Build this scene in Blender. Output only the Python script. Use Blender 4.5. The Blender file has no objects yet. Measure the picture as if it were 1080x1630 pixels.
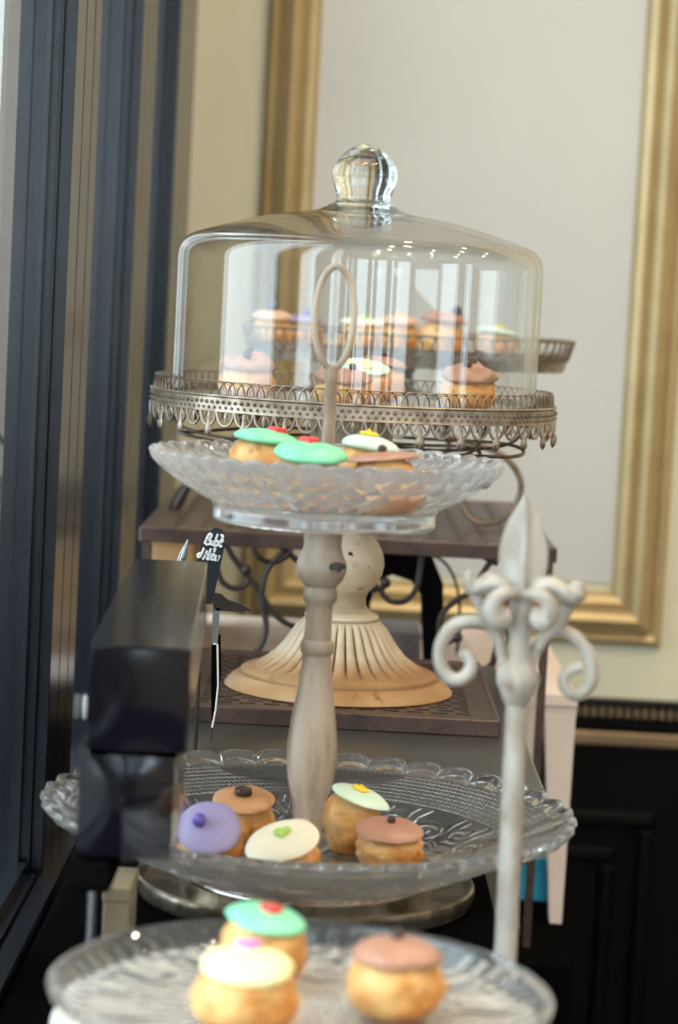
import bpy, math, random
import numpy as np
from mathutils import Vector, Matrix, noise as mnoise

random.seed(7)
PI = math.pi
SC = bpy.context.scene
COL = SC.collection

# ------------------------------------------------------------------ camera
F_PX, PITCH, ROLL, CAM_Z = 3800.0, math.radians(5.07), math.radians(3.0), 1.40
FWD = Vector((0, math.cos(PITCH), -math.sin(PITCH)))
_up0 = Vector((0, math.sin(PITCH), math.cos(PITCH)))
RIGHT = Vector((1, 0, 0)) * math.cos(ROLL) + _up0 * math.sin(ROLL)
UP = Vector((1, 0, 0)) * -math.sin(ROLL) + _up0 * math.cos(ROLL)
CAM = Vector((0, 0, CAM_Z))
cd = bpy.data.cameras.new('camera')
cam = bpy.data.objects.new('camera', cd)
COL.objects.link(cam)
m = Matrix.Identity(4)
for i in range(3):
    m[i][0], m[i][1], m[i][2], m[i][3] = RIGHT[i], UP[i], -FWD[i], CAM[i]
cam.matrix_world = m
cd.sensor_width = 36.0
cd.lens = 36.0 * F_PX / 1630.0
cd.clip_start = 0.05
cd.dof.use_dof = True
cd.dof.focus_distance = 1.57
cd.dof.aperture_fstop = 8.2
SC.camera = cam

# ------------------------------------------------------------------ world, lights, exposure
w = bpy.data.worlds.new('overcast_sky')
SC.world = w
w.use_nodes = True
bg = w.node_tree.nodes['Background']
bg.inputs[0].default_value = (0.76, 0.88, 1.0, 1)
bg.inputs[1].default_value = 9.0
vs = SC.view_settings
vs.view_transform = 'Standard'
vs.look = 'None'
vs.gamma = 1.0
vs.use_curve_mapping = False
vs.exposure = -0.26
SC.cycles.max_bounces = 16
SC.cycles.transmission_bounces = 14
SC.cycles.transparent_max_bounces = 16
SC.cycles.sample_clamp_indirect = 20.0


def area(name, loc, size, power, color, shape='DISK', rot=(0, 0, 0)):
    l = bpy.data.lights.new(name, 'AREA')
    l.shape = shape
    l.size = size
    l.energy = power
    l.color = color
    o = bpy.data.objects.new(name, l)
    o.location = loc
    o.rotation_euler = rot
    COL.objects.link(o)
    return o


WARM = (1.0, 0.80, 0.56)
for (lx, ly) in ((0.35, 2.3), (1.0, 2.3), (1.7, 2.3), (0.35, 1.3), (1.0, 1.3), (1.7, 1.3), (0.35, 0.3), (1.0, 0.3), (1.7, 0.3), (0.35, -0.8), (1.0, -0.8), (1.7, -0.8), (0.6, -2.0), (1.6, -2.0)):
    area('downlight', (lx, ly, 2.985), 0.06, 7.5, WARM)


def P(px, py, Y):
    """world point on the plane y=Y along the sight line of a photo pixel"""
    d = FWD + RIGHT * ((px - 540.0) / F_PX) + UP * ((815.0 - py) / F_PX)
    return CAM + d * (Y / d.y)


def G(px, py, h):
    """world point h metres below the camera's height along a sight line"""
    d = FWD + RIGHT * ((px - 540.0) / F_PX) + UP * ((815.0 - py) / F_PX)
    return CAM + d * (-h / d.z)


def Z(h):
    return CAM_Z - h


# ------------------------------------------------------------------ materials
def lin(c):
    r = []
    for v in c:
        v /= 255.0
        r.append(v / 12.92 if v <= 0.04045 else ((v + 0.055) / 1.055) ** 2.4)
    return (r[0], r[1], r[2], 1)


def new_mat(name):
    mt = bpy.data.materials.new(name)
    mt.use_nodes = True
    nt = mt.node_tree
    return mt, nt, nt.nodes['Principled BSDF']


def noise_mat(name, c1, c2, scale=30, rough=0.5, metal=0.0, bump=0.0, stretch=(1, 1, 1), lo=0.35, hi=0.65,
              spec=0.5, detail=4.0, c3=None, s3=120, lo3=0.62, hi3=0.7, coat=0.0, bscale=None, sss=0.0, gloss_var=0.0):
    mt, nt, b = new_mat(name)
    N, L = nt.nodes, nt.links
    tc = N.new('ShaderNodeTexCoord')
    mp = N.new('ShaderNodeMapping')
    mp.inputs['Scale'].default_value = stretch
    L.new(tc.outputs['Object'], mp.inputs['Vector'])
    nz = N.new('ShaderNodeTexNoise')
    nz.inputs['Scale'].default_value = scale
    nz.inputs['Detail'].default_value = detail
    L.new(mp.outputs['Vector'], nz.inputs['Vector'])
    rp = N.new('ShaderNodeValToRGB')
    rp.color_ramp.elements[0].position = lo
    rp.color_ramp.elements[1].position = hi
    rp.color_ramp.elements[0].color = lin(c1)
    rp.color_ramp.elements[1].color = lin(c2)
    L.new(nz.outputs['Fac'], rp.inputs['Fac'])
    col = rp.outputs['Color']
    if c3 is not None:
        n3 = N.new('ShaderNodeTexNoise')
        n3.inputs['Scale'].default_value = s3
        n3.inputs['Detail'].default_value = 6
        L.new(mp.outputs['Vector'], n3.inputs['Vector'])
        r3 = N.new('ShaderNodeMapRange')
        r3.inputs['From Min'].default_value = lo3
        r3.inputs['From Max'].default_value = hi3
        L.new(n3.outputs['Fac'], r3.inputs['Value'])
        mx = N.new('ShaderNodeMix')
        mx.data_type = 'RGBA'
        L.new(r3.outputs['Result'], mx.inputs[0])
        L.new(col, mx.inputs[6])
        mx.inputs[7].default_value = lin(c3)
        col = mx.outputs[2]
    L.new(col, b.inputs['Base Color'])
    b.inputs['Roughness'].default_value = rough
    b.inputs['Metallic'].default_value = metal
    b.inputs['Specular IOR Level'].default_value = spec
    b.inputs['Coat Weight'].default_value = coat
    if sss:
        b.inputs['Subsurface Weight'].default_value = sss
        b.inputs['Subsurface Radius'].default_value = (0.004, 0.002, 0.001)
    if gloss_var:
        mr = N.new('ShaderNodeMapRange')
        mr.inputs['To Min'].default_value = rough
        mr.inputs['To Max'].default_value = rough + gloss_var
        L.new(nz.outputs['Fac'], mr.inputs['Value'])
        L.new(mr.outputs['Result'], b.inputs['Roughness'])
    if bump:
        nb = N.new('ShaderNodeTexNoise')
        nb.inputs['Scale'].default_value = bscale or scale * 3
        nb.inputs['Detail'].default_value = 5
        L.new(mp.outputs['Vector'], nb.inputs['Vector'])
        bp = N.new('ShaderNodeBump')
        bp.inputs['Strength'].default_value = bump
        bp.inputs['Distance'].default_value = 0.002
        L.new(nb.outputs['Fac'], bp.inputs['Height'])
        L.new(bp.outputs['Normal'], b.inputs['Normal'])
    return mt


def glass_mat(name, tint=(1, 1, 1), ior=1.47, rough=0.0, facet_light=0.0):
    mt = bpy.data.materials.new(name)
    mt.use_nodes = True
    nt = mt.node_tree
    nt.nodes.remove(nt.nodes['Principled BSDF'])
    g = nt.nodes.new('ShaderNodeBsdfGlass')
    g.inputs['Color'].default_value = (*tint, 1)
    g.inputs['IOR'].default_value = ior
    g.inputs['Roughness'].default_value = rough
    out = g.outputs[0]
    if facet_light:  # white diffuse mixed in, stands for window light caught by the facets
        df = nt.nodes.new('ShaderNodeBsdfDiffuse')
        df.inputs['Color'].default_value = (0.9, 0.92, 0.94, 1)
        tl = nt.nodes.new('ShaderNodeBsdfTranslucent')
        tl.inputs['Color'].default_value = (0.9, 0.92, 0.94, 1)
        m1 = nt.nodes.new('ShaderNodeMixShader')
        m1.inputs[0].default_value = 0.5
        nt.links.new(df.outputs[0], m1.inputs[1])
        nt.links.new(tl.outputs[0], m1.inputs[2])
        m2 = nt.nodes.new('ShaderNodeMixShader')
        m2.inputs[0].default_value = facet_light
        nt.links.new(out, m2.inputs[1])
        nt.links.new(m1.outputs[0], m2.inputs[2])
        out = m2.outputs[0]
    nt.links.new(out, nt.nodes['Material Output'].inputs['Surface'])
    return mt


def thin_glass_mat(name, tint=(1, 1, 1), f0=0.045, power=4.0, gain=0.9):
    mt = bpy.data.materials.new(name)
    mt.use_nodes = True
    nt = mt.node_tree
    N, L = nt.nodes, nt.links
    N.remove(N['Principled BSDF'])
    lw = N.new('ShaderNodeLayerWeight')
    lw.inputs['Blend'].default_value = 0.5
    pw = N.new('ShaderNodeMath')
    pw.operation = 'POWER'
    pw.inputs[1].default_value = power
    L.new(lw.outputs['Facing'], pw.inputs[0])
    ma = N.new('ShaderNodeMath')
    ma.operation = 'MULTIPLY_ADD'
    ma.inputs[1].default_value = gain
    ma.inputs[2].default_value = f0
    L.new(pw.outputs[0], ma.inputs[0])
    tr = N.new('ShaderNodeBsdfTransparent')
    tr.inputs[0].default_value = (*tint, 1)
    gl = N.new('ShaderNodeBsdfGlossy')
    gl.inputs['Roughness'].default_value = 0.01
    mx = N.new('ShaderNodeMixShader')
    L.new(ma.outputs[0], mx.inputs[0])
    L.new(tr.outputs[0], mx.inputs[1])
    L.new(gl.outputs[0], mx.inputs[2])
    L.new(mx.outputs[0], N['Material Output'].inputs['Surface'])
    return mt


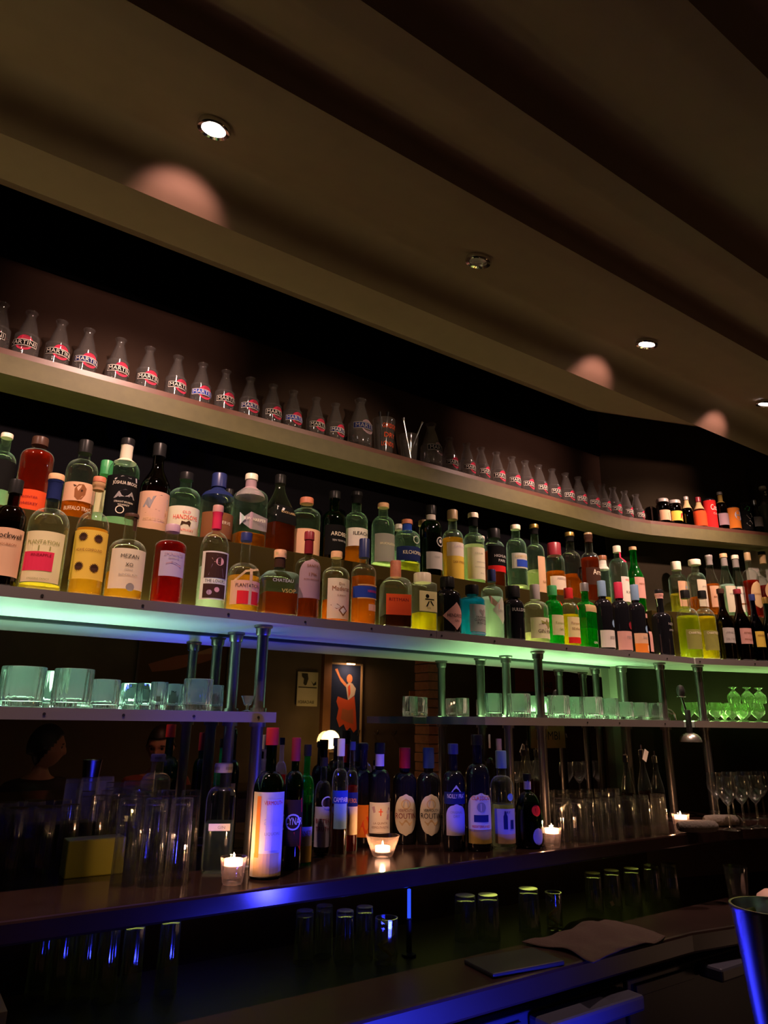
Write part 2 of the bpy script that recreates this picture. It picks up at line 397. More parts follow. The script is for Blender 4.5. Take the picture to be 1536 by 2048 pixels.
════
= Aim =
Reproduce the data above word for word from its first line through the line that holds "COL = SC.collection", both ends included; skip pictures.

= Solution =
Build this scene in Blender. Output only the Python script. Use Blender 4.5. The Blender file has no objects yet. Measure the picture as if it were 1080x1630 pixels.
import bpy, math, random
import numpy as np
from mathutils import Vector, Matrix, noise as mnoise

random.seed(7)
PI = math.pi
SC = bpy.context.scene
COL = SC.collection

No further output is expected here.